Pero el amante de hoy tiene la certeza de que no existe más la edad de la inocencia. “Viniste a mí amando a otro que no dejaste de amar, / Viniste amando a todos los que seguías amando, / Viniste a recoger, con mano sabia, lo único que yo tenía / Y que en tus manos se volvería ceniza: ¿con qué hiciste la ceniza?” La pregunta es respondida: con qué sino con el pánico. Esa certidumbre de que la mujer amada tiene historia, que no es una ilusión que surge de la nada, que en esa historia el hombre amante es un capítulo más de la historia que continúa, determina la tristeza del amor: no la posibilidad de la pérdida sino la certeza que, de antemano, tenemos de esa pérdida. La única alternativa de creer es aceptar esta condición de una vez por todas. La ilusión romántica permanecerá ya sin una inocencia que era consecuencia pueril del poder patriarcal. La voz poética sabe que “el azar nos ofrece caminos semejantes. Y opuestos. / Como si tú siempre tuvieras dos sombras, / Y yo una ceguedad donde sólo nadie ve.”

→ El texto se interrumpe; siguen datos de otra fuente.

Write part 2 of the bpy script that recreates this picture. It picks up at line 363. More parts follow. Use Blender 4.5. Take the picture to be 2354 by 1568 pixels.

La voz poética mantiene hasta el final la ambientación romántica y el sentido de la búsqueda como un viaje permanente del sujeto amoroso. “¿Dónde estás, bella molinera? No te busco a ti, busco el dónde / El sitio donde estaba el farol colgando en medio de la calle, / La puerta que se cierra, / Busco a quien me busca, que me espera de espaldas, / Porque mira a donde vamos, no de dónde vengo.” Y, en ese movimiento, en esa mirada, está el ser mirándose a sí mismo, en la posibilidad de permanecer en la ilusión, de ser en el amor. Seguimos siendo románticos y en un mundo en el que la racionalidad nos envuelve carecemos de lugar; perseguimos la felicidad del que busca el amor y sabe de su derrota anticipada por lo que la tristeza nos define; igual que la bella molinera, no pretendemos que nadie nos corresponda, nos basta con la ilusión y sólo somos felices en la constatación del sufrimiento por causa del amor que no puede ser y que, contra nuestra manía de tristeza, está:
Ella sólo quiere al que quiere rescatarla,
Y ama mientras quieran salvarla de sus miedos,
De sus perseguidores; pero nada más,
Porque ama que quieran rescatarla,
Pero no quiere rescatarse, no quiere ir nunca más allá
Del gran teatro del rescate: nunca se irá con el caminante,
Nunca se irá a ser libre. Sólo es feliz sufriendo
La bella molinera, de Jorge Aguilar Mora, es un ciclo de poemas que conjuga la tristeza del amor romántico en la posmodernidad con la esperanza en la poesía —embebida de racionalidad—, entendida como el espacio de realización plena de dicho amor; un poemario que canta al amor romántico, con plena consciencia de las nuevas condiciones de su existencia, como la utopía posible en medio de la felicidad imposible luego de perder la inocencia; un texto en el que trasluce la sabiduría vital del sufrimiento y la experiencia poética del un lenguaje libre, cargado de mundo.